Ya gotta hand it to J.P. He’s a one-man movement trying to save us from our greasy-spoon selves. He’s a chef, an alum from O.B. People’s Organic Foods Co-op on Voltaire, someone who understands the hell of allergies and other limitations. “I grew up in Rhode Island and always wanted to be a chef, but I was also lactose intolerant. That’s how I became vegan and organic and began searching for alternatives and going raw.”

He says he doesn’t just talk the talk. He chews the chew. Eats what he preaches. “Today, I have had a couple of collard-green wraps, two bananas, and two slices of banana-berry pie. I’m full.”

He buys nothing from regular supermarkets. “Vons?” he says. “Vons will never see me.”

This gig at the O.B. market is haphazard, though. They haven’t secured a permanent spot. And they don’t have their own kitchen to prepare these dishes. Right now, Stephanie’s Bakery on Voltaire lets them prepare their food two nights a week, but J.P. is working on finding his own location. They sell at the Hillcrest and North Park markets, too.

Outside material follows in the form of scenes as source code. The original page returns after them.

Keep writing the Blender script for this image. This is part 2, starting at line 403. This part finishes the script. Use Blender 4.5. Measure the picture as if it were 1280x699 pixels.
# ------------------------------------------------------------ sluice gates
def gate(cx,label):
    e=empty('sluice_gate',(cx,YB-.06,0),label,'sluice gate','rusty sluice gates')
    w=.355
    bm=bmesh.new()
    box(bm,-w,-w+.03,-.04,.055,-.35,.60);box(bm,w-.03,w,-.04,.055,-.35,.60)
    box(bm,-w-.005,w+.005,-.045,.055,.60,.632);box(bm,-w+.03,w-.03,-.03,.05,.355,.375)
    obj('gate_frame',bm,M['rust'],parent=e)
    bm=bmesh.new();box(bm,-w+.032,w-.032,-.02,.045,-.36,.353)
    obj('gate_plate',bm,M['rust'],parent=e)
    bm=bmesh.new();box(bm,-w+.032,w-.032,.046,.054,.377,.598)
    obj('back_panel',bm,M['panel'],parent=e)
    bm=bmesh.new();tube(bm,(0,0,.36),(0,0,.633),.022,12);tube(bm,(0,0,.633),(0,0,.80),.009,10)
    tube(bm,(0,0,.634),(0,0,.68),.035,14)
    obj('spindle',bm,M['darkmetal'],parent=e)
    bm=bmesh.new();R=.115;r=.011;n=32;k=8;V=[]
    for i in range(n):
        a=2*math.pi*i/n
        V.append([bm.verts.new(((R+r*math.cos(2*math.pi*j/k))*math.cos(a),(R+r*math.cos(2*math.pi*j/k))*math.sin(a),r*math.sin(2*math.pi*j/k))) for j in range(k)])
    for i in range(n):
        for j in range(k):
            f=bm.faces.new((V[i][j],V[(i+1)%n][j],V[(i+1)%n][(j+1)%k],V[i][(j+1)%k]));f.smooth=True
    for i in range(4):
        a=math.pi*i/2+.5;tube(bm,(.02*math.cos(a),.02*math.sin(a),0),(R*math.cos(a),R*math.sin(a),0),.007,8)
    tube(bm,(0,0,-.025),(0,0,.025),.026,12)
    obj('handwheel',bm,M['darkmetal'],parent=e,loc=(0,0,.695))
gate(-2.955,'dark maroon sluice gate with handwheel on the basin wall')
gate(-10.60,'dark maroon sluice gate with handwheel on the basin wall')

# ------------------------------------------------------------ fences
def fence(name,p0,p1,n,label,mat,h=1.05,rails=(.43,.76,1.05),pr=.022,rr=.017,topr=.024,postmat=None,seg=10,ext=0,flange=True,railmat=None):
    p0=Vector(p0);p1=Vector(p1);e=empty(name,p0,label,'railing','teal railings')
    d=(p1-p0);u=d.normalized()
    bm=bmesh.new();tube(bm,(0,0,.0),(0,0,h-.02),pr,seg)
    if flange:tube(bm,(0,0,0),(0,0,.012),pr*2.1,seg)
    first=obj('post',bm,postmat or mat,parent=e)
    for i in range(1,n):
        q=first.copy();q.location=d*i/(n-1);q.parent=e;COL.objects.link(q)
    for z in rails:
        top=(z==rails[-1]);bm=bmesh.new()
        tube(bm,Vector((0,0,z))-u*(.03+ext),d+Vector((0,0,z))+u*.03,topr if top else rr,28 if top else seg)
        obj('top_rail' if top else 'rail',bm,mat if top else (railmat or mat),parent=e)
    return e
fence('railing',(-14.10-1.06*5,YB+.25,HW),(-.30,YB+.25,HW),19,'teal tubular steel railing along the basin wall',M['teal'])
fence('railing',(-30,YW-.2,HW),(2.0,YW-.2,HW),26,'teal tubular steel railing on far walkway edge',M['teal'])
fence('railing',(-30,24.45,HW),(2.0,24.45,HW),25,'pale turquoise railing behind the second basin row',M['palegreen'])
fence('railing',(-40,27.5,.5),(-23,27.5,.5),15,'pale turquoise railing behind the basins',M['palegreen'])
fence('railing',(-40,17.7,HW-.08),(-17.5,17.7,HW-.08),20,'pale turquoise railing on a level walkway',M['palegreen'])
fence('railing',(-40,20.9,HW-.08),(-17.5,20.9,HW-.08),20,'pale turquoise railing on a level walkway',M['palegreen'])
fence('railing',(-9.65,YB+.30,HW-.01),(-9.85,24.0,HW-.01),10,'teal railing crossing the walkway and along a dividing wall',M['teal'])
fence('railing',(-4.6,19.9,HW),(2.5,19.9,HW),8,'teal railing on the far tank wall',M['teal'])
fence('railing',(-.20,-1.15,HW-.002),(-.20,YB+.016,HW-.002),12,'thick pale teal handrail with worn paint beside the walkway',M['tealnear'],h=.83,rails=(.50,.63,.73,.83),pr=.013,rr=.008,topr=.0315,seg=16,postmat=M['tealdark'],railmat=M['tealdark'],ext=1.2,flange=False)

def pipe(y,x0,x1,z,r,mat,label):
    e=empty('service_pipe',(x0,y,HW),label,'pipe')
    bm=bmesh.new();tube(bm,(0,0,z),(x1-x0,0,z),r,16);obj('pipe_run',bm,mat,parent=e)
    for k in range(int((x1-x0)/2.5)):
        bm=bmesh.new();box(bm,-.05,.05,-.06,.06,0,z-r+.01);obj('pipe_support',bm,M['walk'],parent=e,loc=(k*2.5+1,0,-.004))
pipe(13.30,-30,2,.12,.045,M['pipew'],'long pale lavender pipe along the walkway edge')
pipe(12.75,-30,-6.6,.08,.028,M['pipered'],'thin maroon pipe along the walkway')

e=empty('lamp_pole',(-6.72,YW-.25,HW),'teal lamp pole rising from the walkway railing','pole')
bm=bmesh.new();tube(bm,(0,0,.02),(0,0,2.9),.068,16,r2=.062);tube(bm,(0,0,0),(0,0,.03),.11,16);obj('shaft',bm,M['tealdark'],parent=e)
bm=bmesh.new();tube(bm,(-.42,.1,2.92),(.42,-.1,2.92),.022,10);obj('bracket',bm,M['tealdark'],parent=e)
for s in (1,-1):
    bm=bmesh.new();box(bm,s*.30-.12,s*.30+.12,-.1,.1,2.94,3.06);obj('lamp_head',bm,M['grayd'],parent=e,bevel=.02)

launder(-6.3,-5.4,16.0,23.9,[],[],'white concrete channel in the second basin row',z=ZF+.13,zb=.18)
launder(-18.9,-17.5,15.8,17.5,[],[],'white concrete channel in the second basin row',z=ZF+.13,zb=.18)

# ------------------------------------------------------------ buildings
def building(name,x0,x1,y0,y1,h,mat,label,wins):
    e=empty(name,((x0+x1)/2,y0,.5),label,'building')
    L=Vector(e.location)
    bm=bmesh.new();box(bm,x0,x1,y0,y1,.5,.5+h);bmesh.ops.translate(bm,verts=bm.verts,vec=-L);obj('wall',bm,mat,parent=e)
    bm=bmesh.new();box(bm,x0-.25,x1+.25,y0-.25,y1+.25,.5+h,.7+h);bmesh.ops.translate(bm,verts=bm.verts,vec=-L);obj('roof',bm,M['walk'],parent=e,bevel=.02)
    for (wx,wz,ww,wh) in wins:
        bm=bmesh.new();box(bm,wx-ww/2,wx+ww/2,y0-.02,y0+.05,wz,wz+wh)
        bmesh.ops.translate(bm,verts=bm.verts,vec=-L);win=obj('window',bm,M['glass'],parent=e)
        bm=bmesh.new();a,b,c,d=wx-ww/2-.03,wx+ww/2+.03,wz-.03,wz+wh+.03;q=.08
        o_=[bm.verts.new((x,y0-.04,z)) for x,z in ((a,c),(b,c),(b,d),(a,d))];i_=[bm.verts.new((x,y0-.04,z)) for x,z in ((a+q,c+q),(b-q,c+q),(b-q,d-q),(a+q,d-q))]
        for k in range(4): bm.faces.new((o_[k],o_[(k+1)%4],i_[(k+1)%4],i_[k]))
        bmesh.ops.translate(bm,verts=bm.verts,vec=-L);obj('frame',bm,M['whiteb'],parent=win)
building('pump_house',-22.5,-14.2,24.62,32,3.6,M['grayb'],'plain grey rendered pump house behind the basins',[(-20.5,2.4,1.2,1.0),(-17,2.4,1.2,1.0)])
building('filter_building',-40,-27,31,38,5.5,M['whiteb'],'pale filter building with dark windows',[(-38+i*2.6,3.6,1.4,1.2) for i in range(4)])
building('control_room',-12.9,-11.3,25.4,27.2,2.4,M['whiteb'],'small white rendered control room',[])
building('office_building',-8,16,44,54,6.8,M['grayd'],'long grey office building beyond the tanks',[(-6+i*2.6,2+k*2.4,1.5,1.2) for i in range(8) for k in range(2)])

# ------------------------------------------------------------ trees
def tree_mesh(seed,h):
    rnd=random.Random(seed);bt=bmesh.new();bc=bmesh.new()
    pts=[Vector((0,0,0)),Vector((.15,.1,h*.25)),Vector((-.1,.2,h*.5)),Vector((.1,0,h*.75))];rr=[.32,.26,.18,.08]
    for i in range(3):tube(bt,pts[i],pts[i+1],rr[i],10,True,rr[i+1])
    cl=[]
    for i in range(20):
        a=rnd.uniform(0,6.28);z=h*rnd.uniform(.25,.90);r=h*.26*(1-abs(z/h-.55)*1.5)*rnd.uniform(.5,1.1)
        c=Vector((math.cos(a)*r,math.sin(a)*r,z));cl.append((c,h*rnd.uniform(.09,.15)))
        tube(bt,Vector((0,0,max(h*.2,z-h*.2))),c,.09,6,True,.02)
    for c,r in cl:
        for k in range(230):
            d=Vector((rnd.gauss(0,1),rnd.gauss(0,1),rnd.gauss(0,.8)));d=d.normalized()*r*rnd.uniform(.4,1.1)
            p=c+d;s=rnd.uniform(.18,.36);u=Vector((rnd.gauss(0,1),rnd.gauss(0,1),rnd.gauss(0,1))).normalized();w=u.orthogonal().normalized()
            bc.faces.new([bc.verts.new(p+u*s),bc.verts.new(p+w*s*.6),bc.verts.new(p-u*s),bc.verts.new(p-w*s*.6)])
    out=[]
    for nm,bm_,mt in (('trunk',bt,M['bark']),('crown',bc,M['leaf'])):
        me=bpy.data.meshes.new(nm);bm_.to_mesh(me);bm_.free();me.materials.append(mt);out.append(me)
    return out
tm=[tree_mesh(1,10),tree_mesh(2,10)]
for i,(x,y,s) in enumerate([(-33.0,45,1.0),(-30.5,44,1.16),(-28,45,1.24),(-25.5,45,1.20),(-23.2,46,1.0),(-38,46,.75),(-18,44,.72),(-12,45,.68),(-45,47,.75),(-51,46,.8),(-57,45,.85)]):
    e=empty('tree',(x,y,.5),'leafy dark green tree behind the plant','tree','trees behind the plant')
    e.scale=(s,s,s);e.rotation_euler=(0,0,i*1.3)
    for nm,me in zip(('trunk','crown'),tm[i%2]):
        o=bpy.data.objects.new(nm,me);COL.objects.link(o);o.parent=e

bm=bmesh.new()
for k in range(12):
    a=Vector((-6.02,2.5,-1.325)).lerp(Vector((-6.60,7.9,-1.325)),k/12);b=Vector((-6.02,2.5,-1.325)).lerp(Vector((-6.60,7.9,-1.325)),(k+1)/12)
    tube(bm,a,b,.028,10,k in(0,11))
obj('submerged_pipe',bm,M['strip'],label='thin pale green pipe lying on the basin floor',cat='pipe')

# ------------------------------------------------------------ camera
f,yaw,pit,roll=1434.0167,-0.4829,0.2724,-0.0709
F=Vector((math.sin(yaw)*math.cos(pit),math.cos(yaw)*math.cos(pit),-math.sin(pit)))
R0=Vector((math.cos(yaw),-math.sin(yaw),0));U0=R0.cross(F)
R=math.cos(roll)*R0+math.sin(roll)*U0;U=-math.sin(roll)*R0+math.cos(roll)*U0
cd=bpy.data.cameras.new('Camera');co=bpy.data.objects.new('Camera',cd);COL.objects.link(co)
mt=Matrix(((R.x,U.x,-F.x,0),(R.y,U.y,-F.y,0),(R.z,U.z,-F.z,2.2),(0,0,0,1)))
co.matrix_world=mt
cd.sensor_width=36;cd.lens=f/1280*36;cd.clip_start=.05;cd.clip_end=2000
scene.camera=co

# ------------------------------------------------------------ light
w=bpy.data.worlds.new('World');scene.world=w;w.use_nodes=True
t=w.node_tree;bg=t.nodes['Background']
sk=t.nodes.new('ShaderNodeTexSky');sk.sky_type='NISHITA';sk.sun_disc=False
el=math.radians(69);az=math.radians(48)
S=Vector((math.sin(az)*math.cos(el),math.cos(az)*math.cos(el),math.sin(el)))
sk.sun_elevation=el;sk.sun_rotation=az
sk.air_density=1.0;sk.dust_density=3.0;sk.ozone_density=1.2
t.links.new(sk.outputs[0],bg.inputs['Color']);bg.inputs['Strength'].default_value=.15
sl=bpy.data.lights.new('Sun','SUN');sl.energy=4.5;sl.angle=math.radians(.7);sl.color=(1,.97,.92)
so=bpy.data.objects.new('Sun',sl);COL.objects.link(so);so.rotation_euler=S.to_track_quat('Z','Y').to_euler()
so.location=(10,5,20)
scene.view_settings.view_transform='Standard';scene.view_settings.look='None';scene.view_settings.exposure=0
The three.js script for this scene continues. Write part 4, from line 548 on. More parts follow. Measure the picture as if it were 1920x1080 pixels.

But will these guys always be fringe? Actually, Jeff trades stocks by day, so he ain’t no way fringe. And J.P. thinks people are gradually accepting vegans and vegan ideas as mainstream. “Raw’s just the next step. Sure, we can survive on it. How do you think our ancestors got along before they tamed fire?”

Love it. The lion raws.

The Place: Peace Pies, O.B./Hillcrest/North Park farmers’ markets, 619-618-6960

Type of Food: Raw, vegan, organic, gluten-free

Prices: Cashew hummus pizza, $3 slice; collard wrap, $3 slice; raw quiche, $3 slice; cinnamon rolls, $2 each; banana-berry coconut pie, banana-carob coconut pie, and apple pie, all $3 slice

Hours: O.B. Market, on Newport between Cable and Bacon, Wednesdays, 4:00 p.m.–7:00 p.m. Also at Hillcrest market, DMV parking lot, 3960 Normal at Lincoln, Sundays, 9:00 a.m.–1:00 p.m.; and North Park market at University and 32nd Street, Thursday, 2:00 p.m.–6:00 p.m.